- _THE EXERCISE_
Search the material for the string "brown", then return every line where it is found.

- _GIVEN INFORMATION_
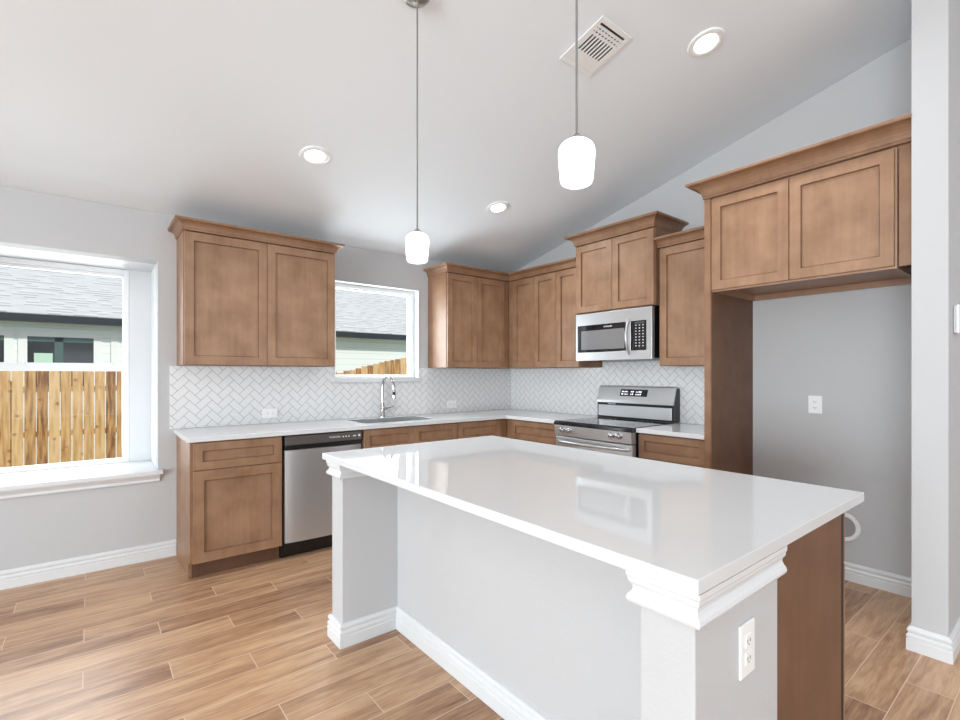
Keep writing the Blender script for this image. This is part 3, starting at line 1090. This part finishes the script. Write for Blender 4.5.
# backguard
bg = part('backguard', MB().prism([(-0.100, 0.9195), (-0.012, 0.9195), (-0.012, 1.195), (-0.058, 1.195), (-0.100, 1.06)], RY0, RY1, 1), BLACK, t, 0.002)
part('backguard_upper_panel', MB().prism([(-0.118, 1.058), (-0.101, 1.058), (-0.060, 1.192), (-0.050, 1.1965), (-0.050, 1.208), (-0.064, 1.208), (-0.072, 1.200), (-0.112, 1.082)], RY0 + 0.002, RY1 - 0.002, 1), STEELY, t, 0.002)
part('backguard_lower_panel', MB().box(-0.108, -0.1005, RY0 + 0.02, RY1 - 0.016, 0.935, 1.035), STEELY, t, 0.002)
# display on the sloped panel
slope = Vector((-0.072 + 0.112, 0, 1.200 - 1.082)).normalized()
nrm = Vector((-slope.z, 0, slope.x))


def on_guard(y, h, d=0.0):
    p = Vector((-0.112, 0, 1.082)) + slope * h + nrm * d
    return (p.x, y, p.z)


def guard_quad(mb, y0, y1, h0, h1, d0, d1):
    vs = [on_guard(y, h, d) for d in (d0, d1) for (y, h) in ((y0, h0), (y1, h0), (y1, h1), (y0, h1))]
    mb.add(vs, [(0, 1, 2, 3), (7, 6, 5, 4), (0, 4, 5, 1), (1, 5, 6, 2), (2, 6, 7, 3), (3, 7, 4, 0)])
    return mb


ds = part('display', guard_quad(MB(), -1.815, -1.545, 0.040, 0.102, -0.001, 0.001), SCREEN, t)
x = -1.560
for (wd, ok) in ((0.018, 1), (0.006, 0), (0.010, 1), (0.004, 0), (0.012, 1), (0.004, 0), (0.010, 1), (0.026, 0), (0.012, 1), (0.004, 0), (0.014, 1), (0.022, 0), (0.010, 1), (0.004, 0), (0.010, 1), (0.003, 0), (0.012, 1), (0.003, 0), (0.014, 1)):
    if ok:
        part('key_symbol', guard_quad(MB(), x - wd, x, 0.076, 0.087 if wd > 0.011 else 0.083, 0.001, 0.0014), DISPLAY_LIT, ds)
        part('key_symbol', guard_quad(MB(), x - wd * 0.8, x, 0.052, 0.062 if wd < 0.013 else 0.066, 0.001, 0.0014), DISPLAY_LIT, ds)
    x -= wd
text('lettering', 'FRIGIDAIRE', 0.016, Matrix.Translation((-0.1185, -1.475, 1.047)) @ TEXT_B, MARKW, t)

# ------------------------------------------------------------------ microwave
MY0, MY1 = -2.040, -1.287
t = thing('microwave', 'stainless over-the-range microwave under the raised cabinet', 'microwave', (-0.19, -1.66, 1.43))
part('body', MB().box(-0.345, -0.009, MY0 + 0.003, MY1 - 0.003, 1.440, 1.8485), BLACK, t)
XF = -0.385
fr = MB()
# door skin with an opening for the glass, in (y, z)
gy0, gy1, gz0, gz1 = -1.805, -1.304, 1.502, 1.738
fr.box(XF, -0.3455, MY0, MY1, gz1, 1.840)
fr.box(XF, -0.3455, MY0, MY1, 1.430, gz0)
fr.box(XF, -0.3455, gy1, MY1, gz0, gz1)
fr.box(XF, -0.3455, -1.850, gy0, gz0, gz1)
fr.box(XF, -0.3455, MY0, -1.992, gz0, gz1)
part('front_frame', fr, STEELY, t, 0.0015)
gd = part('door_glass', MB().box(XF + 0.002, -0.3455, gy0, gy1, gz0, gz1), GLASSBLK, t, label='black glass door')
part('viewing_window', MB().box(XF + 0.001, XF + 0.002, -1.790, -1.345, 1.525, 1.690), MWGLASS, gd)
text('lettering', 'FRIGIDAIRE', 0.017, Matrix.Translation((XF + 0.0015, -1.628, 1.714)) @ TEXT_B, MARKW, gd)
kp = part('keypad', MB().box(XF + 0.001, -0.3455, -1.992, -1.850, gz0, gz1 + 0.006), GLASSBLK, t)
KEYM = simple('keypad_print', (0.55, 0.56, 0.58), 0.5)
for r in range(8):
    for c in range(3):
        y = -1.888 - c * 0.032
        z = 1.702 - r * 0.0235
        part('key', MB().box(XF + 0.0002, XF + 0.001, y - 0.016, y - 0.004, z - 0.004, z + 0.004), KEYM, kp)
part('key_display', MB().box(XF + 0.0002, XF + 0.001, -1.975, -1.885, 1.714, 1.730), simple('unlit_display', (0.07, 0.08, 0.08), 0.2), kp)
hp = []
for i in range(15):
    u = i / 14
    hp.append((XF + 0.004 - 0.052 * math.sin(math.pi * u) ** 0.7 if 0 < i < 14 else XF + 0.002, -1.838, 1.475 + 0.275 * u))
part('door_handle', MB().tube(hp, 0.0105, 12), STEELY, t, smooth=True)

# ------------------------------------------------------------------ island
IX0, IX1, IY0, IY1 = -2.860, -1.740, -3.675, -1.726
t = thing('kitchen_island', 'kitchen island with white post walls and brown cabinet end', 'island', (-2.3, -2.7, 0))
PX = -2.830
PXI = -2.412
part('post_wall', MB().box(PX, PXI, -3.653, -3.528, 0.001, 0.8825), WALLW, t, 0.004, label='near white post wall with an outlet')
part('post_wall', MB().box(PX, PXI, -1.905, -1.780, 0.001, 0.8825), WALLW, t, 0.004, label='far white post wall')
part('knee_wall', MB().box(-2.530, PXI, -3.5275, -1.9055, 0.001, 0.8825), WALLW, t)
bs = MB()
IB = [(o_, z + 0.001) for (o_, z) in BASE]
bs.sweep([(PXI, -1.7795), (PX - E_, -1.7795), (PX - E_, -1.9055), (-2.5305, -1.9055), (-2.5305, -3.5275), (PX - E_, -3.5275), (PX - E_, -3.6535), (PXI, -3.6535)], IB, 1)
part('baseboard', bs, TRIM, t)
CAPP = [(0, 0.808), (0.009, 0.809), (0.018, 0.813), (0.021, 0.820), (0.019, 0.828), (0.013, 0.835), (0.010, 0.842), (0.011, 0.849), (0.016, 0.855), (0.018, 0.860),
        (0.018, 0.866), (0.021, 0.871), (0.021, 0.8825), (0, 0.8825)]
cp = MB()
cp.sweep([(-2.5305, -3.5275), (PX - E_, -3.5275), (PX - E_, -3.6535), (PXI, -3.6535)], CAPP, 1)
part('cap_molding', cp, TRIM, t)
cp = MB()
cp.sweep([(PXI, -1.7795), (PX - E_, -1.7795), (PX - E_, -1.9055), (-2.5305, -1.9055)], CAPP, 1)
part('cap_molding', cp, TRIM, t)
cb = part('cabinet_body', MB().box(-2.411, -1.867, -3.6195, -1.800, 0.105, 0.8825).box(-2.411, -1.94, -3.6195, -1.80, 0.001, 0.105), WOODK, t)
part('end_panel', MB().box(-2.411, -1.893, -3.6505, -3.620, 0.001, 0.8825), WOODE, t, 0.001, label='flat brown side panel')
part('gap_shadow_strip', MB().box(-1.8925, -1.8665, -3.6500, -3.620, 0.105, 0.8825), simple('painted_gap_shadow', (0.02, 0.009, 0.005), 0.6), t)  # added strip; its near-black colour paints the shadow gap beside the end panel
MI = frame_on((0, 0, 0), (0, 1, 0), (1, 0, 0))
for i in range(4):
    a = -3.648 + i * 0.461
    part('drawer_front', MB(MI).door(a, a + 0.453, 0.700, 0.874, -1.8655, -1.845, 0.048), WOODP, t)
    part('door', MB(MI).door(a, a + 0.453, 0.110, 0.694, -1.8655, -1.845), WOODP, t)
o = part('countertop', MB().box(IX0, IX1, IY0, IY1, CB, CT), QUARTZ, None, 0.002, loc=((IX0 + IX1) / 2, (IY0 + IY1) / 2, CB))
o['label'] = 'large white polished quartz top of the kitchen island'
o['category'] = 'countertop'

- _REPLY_
t = thing('kitchen_island', 'kitchen island with white post walls and brown cabinet end', 'island', (-2.3, -2.7, 0))
part('end_panel', MB().box(-2.411, -1.893, -3.6505, -3.620, 0.001, 0.8825), WOODE, t, 0.001, label='flat brown side panel')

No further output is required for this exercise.